4 thoughts on “Thirteen Ways of Looking at a Primary

  1. Lee Russ

    And you didn’t even mention Kathi Tarrant who now carries the Republican Banner into the general election for the House seat in the Washington-Chittenden district.

    Reply
  2. Lee Russ

    The GOP Lt. Gov race produced some “interesting” results. Not only did Greg Thayer’s extremism net him 45% of the vote, but he won in almost all of the towns in the southern half of the state, Take a look at the map on this page:

    Reply
  3. Doug W.

    “Gray’s attack lines were implausible from the get-go. Did anyone really believe that Balint was an uncompromising ideologue or a captive of shady out-of-state money? No. For an attack to be effective, it has to be plausibly based in a candidate’s real or perceived weaknesses.”

    Spot on, John! I think many people saw right through Molly’s hypocrisy on campaign finance.

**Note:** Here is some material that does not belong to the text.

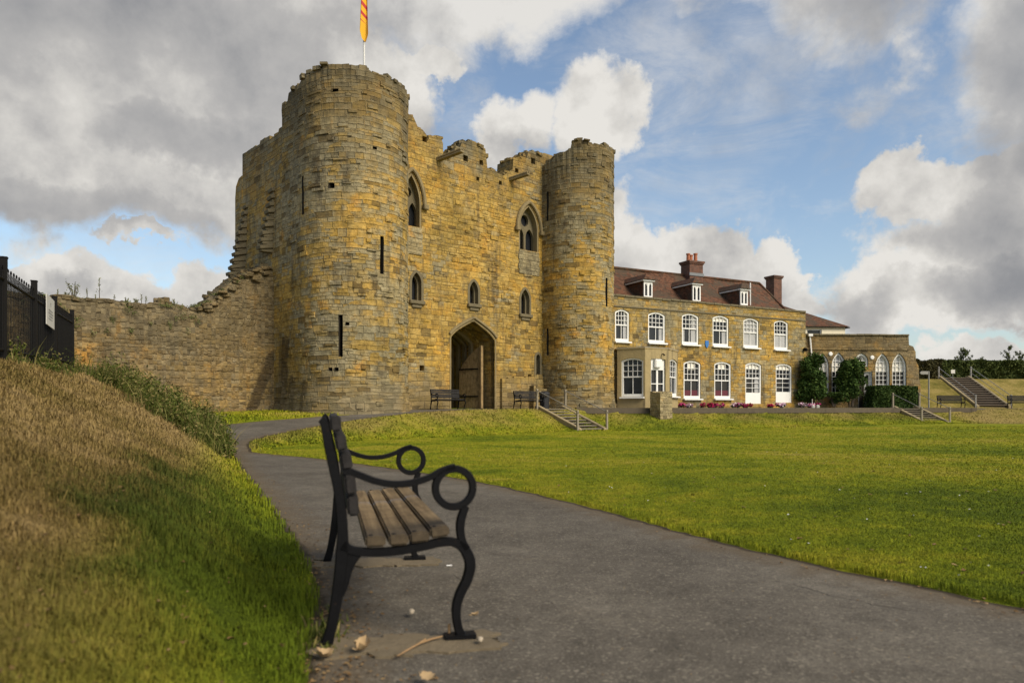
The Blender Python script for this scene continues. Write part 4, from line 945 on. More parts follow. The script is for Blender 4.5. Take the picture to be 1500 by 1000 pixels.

You can’t call foul while spending the bulk of your time soliciting donations from lobbyists.

    Becca will be an amazing Congresswoman! Kudos to her and the team for a job well done.

    Reply
  4. Steve West

    “ The two new senators from Windham County will be former Rep. Nader Hashim and longtime local government figure Wendy Harrison.”

    Not long ago you wrote: “Independent hopeful Tim Wessel has raised a total of $7,513 and spent $4,207; that level of spending is a little worrying for a candidate who isn’t even on the August ballot. He should be playing the long game.”

    Why are you counting out Tim Wessel already? Admittedly, he’s a friend, but he’s also a strong candidate who hopes that running as an independent helps him reach to voters outside of the primary process. Tim’s basically a progressive mixed with fiscal conservatism, which appeals to many across the political spectrum. He has lots of supporters here in Windham County, has been working in public service on the Selectboard for five+ years, and his name recognition is arguably as high or higher than either Democratic candidate.

    As I said, Tim’s a good friend so forgive my enthusiasm. And Nader and Wendy are also excellent candidates. I just hope you’ll watch and write about Tim as well in the coming months.